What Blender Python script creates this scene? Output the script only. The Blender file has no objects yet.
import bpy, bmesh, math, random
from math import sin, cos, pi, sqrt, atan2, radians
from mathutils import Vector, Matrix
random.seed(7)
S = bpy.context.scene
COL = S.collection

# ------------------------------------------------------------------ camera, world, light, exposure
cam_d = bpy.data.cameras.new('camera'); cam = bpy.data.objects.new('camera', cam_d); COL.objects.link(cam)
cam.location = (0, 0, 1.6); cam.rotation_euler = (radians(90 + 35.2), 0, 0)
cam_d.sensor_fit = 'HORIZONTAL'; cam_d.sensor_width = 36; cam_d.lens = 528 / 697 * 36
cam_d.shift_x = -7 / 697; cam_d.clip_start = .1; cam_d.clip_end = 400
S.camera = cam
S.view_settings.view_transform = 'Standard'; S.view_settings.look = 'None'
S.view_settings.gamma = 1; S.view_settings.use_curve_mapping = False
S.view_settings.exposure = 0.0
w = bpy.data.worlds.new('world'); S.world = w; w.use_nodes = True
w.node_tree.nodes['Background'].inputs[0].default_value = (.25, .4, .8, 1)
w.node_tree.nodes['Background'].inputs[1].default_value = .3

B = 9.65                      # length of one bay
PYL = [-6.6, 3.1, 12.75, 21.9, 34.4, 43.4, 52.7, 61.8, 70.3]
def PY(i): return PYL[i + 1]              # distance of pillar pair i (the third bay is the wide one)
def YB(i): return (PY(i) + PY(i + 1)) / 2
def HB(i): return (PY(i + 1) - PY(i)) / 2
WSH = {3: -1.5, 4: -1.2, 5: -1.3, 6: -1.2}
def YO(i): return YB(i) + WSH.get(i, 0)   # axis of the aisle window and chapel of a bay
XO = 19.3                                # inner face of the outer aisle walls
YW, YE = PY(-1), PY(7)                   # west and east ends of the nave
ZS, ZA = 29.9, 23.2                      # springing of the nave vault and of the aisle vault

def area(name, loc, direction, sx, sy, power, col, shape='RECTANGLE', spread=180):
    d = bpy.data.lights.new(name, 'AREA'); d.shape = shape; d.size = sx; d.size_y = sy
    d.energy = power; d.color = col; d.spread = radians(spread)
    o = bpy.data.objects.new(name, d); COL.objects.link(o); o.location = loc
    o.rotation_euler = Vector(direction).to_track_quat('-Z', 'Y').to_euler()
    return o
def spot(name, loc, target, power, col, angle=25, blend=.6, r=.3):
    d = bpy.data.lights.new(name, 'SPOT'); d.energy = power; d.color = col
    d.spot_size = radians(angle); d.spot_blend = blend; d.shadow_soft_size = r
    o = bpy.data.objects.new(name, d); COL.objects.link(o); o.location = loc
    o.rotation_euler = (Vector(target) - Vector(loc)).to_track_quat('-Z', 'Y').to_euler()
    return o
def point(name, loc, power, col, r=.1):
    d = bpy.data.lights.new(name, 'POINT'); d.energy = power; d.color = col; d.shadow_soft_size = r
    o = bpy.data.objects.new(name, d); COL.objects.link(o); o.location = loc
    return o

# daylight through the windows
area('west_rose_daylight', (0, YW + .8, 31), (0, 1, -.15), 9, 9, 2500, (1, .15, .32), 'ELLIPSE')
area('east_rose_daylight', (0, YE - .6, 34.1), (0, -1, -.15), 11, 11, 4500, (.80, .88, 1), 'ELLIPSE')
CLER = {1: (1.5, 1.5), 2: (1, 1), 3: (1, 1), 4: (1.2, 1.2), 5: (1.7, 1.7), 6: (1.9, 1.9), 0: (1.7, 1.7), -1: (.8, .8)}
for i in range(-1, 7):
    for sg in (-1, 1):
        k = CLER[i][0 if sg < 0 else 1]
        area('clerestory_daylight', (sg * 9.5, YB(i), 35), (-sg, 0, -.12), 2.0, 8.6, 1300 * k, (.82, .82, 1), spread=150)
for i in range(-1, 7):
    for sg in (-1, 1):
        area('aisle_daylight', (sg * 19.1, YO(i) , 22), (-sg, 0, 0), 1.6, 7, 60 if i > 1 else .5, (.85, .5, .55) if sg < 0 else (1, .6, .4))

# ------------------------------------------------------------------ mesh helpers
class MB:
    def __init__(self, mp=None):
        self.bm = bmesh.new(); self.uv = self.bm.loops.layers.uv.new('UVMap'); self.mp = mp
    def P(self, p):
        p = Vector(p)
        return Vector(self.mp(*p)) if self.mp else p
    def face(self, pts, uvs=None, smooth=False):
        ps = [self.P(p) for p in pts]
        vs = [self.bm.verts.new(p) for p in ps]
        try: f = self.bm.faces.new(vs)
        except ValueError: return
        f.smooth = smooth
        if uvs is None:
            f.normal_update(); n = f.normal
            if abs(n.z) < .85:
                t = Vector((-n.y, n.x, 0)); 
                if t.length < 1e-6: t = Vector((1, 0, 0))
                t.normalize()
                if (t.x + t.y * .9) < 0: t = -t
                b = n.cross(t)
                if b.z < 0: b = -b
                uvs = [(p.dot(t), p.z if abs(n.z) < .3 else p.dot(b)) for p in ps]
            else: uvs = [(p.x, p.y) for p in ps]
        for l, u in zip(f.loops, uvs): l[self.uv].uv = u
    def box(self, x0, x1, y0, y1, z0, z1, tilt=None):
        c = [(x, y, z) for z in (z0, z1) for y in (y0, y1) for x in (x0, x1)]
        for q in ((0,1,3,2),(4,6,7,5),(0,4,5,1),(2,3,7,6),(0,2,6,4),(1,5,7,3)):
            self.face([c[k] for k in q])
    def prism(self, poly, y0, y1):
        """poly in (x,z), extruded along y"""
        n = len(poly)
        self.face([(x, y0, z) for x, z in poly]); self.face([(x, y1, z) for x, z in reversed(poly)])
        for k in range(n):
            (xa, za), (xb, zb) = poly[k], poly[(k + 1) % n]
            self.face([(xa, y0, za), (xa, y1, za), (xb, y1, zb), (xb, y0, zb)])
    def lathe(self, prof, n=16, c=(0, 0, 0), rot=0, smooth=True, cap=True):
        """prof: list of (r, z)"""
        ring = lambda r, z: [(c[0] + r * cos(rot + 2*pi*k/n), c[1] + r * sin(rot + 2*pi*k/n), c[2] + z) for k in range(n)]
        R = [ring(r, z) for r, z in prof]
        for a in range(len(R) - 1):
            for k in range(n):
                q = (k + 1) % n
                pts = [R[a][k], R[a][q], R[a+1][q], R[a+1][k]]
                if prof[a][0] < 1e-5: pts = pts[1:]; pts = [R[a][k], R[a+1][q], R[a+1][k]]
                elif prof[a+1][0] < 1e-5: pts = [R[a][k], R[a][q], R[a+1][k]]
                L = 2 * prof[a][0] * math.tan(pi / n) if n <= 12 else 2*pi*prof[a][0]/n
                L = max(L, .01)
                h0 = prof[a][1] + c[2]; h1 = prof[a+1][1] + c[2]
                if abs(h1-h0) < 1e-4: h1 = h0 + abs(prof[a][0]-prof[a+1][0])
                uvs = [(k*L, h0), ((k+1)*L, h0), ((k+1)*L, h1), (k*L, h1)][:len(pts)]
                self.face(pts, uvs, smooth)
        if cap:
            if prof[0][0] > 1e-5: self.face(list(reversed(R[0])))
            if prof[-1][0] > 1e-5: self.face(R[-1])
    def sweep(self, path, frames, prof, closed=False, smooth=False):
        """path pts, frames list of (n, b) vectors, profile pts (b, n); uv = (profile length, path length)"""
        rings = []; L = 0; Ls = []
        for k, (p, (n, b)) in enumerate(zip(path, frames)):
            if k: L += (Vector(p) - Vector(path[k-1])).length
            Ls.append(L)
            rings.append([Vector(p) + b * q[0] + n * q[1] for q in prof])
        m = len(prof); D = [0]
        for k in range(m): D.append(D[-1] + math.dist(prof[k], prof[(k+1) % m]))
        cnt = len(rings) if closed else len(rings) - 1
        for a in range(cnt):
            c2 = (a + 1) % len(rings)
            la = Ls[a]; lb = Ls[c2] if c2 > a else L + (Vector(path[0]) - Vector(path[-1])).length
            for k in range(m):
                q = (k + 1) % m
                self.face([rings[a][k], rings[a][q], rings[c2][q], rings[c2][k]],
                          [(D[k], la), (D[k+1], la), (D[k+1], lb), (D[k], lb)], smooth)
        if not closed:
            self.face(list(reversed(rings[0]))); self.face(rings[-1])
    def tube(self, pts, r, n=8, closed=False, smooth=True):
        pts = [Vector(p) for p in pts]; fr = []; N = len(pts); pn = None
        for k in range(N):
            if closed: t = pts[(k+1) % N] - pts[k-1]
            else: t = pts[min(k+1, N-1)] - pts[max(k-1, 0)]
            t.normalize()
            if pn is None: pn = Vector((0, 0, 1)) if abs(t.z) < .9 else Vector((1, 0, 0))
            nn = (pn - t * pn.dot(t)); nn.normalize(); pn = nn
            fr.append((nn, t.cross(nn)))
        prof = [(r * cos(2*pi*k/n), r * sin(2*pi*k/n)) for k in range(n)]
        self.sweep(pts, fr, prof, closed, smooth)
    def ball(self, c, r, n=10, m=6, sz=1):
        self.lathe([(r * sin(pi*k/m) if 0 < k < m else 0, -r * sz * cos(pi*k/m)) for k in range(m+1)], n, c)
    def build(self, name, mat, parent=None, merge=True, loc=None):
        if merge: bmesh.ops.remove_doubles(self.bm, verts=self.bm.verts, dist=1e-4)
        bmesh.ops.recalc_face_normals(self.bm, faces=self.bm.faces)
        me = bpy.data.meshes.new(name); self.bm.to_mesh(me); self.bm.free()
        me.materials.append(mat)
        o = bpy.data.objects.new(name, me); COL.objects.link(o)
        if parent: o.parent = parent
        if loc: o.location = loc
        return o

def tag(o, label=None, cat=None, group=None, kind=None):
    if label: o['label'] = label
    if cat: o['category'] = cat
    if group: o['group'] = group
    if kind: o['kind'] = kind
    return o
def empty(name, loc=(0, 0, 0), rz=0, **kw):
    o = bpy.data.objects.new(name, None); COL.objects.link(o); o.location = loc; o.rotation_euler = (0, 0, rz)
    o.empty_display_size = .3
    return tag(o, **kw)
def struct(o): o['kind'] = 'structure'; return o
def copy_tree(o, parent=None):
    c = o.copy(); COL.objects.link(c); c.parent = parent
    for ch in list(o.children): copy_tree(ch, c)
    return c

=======

Given instruction:
Starting with the first line of the data above, copy each line exactly until you reach the line with "COL = S.collection"; include that line as well.

Solved exercise:
What Blender Python script creates this scene? Output the script only. The Blender file has no objects yet.
import bpy, bmesh, math, random
from math import sin, cos, pi, sqrt, atan2, radians
from mathutils import Vector, Matrix
random.seed(7)
S = bpy.context.scene
COL = S.collection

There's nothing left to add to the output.